__Stated problem__. Extract from the entries below, exactly as given, only the lines from the line containing "Write part 3" to the line containing "mb.build('screen', cs, tv)", both lines included.

>>>

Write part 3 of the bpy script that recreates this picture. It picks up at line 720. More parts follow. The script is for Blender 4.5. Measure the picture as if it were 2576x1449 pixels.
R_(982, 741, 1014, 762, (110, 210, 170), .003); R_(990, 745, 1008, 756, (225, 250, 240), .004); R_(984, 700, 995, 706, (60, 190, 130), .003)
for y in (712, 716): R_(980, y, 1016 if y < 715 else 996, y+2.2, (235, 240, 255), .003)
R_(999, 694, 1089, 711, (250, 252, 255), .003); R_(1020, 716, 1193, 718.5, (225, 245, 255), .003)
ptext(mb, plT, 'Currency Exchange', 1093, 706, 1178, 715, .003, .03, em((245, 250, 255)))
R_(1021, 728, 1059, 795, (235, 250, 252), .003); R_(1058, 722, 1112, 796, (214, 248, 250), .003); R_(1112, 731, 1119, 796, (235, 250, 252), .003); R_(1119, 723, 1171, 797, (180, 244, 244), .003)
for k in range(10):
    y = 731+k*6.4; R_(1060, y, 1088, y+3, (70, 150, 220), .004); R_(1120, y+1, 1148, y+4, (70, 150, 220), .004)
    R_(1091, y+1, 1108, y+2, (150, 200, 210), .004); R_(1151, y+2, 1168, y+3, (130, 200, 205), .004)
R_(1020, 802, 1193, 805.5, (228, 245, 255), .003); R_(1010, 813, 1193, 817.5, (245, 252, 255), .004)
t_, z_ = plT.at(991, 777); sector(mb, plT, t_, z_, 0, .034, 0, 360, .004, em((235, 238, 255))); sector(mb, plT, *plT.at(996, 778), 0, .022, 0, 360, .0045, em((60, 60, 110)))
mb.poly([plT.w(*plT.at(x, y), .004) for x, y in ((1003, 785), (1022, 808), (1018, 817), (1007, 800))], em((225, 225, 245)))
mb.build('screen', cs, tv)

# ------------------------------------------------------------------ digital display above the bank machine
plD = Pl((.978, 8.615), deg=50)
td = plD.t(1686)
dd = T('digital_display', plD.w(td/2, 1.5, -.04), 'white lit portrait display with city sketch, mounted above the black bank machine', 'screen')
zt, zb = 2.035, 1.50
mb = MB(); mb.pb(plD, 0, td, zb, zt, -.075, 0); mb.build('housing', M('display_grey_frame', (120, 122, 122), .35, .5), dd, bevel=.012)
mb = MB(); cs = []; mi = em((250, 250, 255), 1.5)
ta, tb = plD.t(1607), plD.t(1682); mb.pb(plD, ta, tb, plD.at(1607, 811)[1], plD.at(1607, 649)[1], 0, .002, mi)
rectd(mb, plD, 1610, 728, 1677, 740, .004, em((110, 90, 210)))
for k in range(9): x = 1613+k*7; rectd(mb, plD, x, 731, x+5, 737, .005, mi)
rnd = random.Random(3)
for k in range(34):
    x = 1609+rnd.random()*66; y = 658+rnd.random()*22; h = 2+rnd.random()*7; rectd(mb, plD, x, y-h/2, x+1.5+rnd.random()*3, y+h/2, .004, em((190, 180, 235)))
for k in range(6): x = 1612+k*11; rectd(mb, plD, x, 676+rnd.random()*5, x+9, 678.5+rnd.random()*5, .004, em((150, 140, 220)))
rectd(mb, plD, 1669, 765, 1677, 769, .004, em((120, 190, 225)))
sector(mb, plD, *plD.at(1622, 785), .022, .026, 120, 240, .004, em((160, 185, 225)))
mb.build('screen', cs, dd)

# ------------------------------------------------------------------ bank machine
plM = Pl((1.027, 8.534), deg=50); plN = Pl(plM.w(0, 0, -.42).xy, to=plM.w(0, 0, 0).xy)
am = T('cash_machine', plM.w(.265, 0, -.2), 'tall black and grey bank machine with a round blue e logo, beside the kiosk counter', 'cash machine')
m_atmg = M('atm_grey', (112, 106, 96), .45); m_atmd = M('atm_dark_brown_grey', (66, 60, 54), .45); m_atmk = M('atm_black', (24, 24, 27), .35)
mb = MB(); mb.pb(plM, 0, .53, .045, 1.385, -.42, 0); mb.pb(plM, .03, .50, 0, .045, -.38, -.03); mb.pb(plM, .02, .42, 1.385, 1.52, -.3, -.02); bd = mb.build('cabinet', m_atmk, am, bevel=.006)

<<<
>>>

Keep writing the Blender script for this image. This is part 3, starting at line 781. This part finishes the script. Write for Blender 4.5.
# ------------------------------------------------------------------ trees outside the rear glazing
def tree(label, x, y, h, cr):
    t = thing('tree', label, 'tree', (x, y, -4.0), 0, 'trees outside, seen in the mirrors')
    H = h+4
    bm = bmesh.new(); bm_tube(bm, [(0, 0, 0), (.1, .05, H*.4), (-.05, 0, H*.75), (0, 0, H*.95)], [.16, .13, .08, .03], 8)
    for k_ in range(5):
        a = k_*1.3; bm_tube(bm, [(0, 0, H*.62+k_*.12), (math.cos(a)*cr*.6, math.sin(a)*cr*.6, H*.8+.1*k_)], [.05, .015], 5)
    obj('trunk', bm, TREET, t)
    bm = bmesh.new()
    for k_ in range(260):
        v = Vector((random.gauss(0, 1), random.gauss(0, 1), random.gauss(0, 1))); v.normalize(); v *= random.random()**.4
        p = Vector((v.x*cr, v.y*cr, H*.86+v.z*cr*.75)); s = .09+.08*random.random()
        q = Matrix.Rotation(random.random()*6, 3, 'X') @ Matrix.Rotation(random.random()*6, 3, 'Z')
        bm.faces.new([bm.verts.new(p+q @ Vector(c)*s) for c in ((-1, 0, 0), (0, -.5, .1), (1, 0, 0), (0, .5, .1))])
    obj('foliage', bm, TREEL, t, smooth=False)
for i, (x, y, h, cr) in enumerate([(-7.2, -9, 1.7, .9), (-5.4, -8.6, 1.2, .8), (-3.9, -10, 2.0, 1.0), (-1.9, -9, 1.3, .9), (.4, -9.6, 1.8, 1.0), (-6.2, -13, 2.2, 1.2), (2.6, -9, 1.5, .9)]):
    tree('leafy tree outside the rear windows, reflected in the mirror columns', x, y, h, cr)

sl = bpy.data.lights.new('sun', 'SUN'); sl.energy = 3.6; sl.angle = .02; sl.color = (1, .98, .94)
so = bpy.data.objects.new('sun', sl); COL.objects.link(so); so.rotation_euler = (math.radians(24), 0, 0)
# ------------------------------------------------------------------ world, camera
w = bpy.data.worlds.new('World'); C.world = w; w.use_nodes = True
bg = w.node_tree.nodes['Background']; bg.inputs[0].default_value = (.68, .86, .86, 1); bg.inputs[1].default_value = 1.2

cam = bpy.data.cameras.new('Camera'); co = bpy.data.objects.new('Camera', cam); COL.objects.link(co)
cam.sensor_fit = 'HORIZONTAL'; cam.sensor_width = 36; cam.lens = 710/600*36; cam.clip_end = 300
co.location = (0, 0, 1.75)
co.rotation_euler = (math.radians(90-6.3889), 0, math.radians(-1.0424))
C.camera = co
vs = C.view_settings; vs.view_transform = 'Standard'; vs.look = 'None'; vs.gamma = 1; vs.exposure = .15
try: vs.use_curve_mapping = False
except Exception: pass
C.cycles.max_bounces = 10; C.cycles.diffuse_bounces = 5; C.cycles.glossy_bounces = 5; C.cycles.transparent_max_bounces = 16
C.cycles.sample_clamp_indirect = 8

<<<

__Output of the exercise__.
Write part 3 of the bpy script that recreates this picture. It picks up at line 720. More parts follow. The script is for Blender 4.5. Measure the picture as if it were 2576x1449 pixels.
R_(982, 741, 1014, 762, (110, 210, 170), .003); R_(990, 745, 1008, 756, (225, 250, 240), .004); R_(984, 700, 995, 706, (60, 190, 130), .003)
for y in (712, 716): R_(980, y, 1016 if y < 715 else 996, y+2.2, (235, 240, 255), .003)
R_(999, 694, 1089, 711, (250, 252, 255), .003); R_(1020, 716, 1193, 718.5, (225, 245, 255), .003)
ptext(mb, plT, 'Currency Exchange', 1093, 706, 1178, 715, .003, .03, em((245, 250, 255)))
R_(1021, 728, 1059, 795, (235, 250, 252), .003); R_(1058, 722, 1112, 796, (214, 248, 250), .003); R_(1112, 731, 1119, 796, (235, 250, 252), .003); R_(1119, 723, 1171, 797, (180, 244, 244), .003)
for k in range(10):
    y = 731+k*6.4; R_(1060, y, 1088, y+3, (70, 150, 220), .004); R_(1120, y+1, 1148, y+4, (70, 150, 220), .004)
    R_(1091, y+1, 1108, y+2, (150, 200, 210), .004); R_(1151, y+2, 1168, y+3, (130, 200, 205), .004)
R_(1020, 802, 1193, 805.5, (228, 245, 255), .003); R_(1010, 813, 1193, 817.5, (245, 252, 255), .004)
t_, z_ = plT.at(991, 777); sector(mb, plT, t_, z_, 0, .034, 0, 360, .004, em((235, 238, 255))); sector(mb, plT, *plT.at(996, 778), 0, .022, 0, 360, .0045, em((60, 60, 110)))
mb.poly([plT.w(*plT.at(x, y), .004) for x, y in ((1003, 785), (1022, 808), (1018, 817), (1007, 800))], em((225, 225, 245)))
mb.build('screen', cs, tv)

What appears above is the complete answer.